REQUEST
Only the lines from the first one through the line with "S.cycles.use_denoising = True" should be printed, exactly as they appear.

DATA SECTION
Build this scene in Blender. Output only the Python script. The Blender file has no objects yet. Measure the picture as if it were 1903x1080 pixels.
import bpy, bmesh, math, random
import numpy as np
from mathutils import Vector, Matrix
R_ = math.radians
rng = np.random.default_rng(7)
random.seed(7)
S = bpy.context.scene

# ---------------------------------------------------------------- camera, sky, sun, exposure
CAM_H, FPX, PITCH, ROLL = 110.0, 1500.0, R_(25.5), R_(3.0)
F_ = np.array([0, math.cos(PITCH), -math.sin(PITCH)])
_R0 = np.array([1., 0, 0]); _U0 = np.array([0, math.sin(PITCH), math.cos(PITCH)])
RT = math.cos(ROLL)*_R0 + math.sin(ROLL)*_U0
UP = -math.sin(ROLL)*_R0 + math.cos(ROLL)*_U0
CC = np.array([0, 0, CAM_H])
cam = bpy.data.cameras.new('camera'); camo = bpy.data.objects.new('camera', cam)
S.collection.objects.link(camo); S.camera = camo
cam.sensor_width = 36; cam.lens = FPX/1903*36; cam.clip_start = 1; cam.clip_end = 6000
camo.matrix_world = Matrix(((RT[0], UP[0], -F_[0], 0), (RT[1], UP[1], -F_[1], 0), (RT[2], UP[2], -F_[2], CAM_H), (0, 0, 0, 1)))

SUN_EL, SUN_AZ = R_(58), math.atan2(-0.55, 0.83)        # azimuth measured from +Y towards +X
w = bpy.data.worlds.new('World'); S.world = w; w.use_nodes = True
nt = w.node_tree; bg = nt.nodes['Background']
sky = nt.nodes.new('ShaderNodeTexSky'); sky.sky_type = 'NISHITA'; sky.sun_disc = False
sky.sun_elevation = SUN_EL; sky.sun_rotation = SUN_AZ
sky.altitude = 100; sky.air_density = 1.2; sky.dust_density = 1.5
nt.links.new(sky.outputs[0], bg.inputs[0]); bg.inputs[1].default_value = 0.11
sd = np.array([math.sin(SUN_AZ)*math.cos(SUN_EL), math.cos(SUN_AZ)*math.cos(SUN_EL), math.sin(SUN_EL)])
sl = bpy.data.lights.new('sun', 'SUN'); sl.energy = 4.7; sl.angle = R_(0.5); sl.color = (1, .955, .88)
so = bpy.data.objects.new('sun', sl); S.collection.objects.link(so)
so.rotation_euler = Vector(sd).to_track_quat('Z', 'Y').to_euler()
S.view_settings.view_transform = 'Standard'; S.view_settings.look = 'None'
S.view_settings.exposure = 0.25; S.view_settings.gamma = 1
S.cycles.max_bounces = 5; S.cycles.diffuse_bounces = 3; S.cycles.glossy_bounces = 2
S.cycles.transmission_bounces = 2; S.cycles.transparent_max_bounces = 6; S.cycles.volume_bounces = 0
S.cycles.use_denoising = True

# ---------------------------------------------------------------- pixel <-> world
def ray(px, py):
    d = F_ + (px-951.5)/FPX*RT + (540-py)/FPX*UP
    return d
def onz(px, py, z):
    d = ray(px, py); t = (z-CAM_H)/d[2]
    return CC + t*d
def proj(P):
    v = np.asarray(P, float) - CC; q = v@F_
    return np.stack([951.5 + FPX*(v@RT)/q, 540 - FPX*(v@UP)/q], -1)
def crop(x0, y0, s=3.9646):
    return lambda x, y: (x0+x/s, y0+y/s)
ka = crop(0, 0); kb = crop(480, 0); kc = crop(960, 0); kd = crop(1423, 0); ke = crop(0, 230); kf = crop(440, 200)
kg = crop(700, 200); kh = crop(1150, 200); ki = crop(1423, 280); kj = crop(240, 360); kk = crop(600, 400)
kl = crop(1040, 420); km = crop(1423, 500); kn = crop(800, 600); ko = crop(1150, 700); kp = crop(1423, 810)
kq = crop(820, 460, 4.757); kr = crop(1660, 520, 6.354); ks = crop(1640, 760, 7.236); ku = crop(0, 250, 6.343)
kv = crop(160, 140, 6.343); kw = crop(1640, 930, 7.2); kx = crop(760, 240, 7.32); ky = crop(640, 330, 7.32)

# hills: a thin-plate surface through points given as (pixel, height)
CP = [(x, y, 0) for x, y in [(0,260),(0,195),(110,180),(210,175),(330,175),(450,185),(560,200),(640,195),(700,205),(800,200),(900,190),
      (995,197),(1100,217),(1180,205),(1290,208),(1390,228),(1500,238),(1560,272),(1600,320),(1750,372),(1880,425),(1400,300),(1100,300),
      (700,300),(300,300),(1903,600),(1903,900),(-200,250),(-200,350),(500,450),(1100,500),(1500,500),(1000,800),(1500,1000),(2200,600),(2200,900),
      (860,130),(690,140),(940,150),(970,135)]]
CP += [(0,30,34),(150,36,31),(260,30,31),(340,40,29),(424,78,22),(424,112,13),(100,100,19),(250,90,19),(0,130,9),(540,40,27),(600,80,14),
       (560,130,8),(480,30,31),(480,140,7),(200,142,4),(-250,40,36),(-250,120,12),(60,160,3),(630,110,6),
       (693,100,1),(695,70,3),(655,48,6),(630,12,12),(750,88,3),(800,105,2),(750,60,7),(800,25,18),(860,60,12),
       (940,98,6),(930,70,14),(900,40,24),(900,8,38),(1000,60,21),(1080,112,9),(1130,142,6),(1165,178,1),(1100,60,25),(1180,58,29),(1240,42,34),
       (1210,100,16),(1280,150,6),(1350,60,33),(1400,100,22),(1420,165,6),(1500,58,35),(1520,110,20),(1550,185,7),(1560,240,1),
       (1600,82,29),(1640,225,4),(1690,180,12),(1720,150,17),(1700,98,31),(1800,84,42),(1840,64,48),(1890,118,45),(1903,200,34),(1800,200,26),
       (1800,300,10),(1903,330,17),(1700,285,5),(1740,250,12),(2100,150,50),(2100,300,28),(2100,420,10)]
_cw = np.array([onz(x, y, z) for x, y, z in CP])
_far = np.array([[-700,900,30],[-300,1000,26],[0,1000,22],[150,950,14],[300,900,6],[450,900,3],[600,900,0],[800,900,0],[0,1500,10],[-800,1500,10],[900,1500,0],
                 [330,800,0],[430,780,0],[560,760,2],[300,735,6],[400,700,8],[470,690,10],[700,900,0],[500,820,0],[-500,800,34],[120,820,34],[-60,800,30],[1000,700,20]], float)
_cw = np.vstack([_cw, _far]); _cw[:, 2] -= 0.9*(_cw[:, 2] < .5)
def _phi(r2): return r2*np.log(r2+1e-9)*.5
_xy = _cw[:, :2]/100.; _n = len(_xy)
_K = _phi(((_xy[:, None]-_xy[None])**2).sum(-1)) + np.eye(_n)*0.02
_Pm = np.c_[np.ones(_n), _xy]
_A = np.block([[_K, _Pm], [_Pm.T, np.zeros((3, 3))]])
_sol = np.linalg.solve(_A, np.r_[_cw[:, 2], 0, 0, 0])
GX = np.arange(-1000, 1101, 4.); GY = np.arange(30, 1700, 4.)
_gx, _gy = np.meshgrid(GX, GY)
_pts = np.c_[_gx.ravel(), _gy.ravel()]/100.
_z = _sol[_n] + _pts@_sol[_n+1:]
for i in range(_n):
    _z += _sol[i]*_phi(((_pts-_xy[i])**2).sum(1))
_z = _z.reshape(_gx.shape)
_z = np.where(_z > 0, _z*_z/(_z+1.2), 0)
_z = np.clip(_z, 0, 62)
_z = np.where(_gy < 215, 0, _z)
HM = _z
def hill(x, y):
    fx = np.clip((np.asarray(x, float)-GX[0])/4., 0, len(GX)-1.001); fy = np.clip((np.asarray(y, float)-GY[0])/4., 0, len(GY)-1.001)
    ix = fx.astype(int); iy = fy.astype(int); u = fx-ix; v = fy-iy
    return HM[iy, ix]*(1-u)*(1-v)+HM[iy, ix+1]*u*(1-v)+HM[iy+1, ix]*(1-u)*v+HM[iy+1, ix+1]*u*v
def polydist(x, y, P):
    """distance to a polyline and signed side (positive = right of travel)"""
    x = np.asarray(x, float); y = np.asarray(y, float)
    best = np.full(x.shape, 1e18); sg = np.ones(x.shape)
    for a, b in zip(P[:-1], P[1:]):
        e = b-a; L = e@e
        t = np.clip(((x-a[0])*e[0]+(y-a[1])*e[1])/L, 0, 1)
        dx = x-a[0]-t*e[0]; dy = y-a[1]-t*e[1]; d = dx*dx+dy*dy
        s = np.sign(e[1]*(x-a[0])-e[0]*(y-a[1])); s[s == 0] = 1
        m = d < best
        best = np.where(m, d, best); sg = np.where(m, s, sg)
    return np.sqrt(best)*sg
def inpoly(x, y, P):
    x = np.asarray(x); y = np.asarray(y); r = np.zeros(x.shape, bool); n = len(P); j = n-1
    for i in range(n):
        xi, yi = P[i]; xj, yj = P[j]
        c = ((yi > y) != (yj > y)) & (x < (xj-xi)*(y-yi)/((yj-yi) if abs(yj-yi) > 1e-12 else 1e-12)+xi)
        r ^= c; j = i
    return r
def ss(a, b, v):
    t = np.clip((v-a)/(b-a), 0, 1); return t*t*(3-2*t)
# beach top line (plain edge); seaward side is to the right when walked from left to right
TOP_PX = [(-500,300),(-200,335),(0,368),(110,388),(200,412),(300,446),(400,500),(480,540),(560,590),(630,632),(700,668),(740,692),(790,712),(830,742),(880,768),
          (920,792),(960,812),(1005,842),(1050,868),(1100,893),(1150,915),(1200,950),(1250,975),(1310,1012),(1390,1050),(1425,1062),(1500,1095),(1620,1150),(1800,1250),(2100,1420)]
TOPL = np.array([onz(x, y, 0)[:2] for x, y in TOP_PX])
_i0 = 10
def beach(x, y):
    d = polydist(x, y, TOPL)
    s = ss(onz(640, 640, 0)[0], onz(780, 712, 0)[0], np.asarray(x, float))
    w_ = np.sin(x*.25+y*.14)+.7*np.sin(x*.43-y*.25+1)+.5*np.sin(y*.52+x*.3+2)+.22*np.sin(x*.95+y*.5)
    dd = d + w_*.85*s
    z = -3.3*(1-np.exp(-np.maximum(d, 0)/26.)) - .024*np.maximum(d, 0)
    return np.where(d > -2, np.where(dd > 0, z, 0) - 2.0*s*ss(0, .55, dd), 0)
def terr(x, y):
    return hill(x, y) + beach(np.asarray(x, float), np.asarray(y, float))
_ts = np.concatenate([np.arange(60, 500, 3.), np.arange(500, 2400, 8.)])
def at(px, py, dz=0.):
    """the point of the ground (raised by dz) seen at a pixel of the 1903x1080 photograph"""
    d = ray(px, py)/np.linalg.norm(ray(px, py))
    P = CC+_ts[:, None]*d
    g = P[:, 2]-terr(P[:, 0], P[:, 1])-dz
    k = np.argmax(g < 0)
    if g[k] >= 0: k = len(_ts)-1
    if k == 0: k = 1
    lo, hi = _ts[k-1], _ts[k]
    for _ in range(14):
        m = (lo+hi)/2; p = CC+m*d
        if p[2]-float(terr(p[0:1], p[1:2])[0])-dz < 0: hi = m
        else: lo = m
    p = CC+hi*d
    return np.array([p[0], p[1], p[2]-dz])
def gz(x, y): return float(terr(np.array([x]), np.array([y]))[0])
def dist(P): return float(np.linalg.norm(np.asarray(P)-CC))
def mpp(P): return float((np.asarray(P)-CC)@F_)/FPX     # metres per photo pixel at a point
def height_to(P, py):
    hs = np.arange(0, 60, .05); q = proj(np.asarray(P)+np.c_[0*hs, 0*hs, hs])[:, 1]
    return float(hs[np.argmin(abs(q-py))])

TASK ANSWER
Build this scene in Blender. Output only the Python script. The Blender file has no objects yet. Measure the picture as if it were 1903x1080 pixels.
import bpy, bmesh, math, random
import numpy as np
from mathutils import Vector, Matrix
R_ = math.radians
rng = np.random.default_rng(7)
random.seed(7)
S = bpy.context.scene

# ---------------------------------------------------------------- camera, sky, sun, exposure
CAM_H, FPX, PITCH, ROLL = 110.0, 1500.0, R_(25.5), R_(3.0)
F_ = np.array([0, math.cos(PITCH), -math.sin(PITCH)])
_R0 = np.array([1., 0, 0]); _U0 = np.array([0, math.sin(PITCH), math.cos(PITCH)])
RT = math.cos(ROLL)*_R0 + math.sin(ROLL)*_U0
UP = -math.sin(ROLL)*_R0 + math.cos(ROLL)*_U0
CC = np.array([0, 0, CAM_H])
cam = bpy.data.cameras.new('camera'); camo = bpy.data.objects.new('camera', cam)
S.collection.objects.link(camo); S.camera = camo
cam.sensor_width = 36; cam.lens = FPX/1903*36; cam.clip_start = 1; cam.clip_end = 6000
camo.matrix_world = Matrix(((RT[0], UP[0], -F_[0], 0), (RT[1], UP[1], -F_[1], 0), (RT[2], UP[2], -F_[2], CAM_H), (0, 0, 0, 1)))

SUN_EL, SUN_AZ = R_(58), math.atan2(-0.55, 0.83)        # azimuth measured from +Y towards +X
w = bpy.data.worlds.new('World'); S.world = w; w.use_nodes = True
nt = w.node_tree; bg = nt.nodes['Background']
sky = nt.nodes.new('ShaderNodeTexSky'); sky.sky_type = 'NISHITA'; sky.sun_disc = False
sky.sun_elevation = SUN_EL; sky.sun_rotation = SUN_AZ
sky.altitude = 100; sky.air_density = 1.2; sky.dust_density = 1.5
nt.links.new(sky.outputs[0], bg.inputs[0]); bg.inputs[1].default_value = 0.11
sd = np.array([math.sin(SUN_AZ)*math.cos(SUN_EL), math.cos(SUN_AZ)*math.cos(SUN_EL), math.sin(SUN_EL)])
sl = bpy.data.lights.new('sun', 'SUN'); sl.energy = 4.7; sl.angle = R_(0.5); sl.color = (1, .955, .88)
so = bpy.data.objects.new('sun', sl); S.collection.objects.link(so)
so.rotation_euler = Vector(sd).to_track_quat('Z', 'Y').to_euler()
S.view_settings.view_transform = 'Standard'; S.view_settings.look = 'None'
S.view_settings.exposure = 0.25; S.view_settings.gamma = 1
S.cycles.max_bounces = 5; S.cycles.diffuse_bounces = 3; S.cycles.glossy_bounces = 2
S.cycles.transmission_bounces = 2; S.cycles.transparent_max_bounces = 6; S.cycles.volume_bounces = 0
S.cycles.use_denoising = True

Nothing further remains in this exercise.